UNE CONSTRUCTION RAPIDE
Pour compléter sa flotte, la Compagnie maritime des îles avait tout d’abord opté pour un ferry mixte, mais les émeutes de mai 2024 ont changé ses plans (lire ci-contre). Les études techniques du Karaka ont été lancées en juillet et août de l’année dernière. L’armateur s’est orienté vers le chantier qui a construit l’Isan. Le Landing Craft de 68 mètres de longueur et d’une capacité de fret de 1 900 tonnes a d’ailleurs des caractéristiques proches de son prédécesseur. La signature a eu lieu le 29 novembre et la construction n’a duré que onze mois. « On a fait beaucoup de recrutements et il y en a encore quelques-uns à venir », prévient le directeur. De soixante-cinq employés actuellement, la CMI devrait monter jusqu’à soixante-dix.
UNE ROUTE VERS LE VANUATU
À l’heure actuelle, l’Isan assure des rotations hebdomadaires sur Maré et Lifou. Une semaine sur deux, il alterne Ouvéa et l’île des Pins. Malgré l’absence de concurrence, le directeur de la CMI constate « une baisse d’à peu près 20 % des volumes de fret ». Conséquence de la crise économique post-émeutes, « les bateaux ne sont même pas pleins ».
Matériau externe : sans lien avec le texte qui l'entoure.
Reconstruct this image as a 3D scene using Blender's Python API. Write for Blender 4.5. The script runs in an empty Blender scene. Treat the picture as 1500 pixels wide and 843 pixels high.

L’armateur a donc cherché de nouveaux débouchés. Le Karaka va permettre « d’ouvrir une nouvelle ligne internationale entre la Nouvelle-Calédonie et le Vanuatu pour correspondre aux volontés des gouvernements respectifs de renforcer des accords commerciaux entre les deux pays, alors qu’il n’y a pas de ligne directe existante », a annoncé Thomas Quiros. En 2017, le gouvernement de Philippe Germain avait ainsi signé un cadre conjoint de coopération avec son homologue vanuatais. « On fournit l’outil, on ouvre la ligne et on va faire en sorte de pousser ce développement économique en offrant quelque chose qui soit raisonnable », assure l’armateur. Le Karaka va commencer par une rotation par mois. Si l’opération est fructueuse, la compagnie compte monter à deux dessertes mensuelles.
Fabien Dubedout
LE HAVANNAH 2 EN STAND-BY
En début d’année 2024, Jacques Lalié, alors président de la province des Îles, avait jeté un pavé dans le lagon en déclarant vouloir se tourner vers le privé pour remplacer le Betico 2, au grand dam de la SAS SudÎles qui gère le navire.
Dans la foulée, la CMI a présenté son projet de ferry mixte, fret et passagers, le Havannah 2 destiné à desservir les Loyauté et l’île des Pins. « On est parti le 10 mai 2024 à Singapour pour signer et lancer la construction », raconte Thomas Quiros. Des émeutes et un changement de présidence des Îles plus tard, « le projet Havannah 2 n’est pas abandonné, mais il a été mis en stand-by au vu de la situation économique depuis la crise de mai 2024 ». « Aujourd’hui, il y a de la lacune en transport aérien et maritime pour le passager, mais il n’en demeure pas moins que le nombre de passagers annuels a été diminué par deux », estime le directeur de la CMI, qui ajoute : « On a fait des propositions à plusieurs reprises au gouvernement et on reste à leur disposition. »
Le membre en charge des affaires maritimes, Samuel Hnepeune, a, quant à lui, évoqué le remplaçant du Betico 2 lors de l’émission Inter@ctif de NC La 1ère, mercredi 1er octobre : « On relance tout juste le projet de renouvellement du Betico, conduit par la Sodil et la province des Îles. Aujourd’hui, le cabinet de défisc[alisation] vient tout juste d’être choisi. Le choix du chantier est en train de s’opérer ces jours-ci. » Reste à savoir si le Betico 2 sera en mesure d’attendre l’arrivée d’un nouveau navire.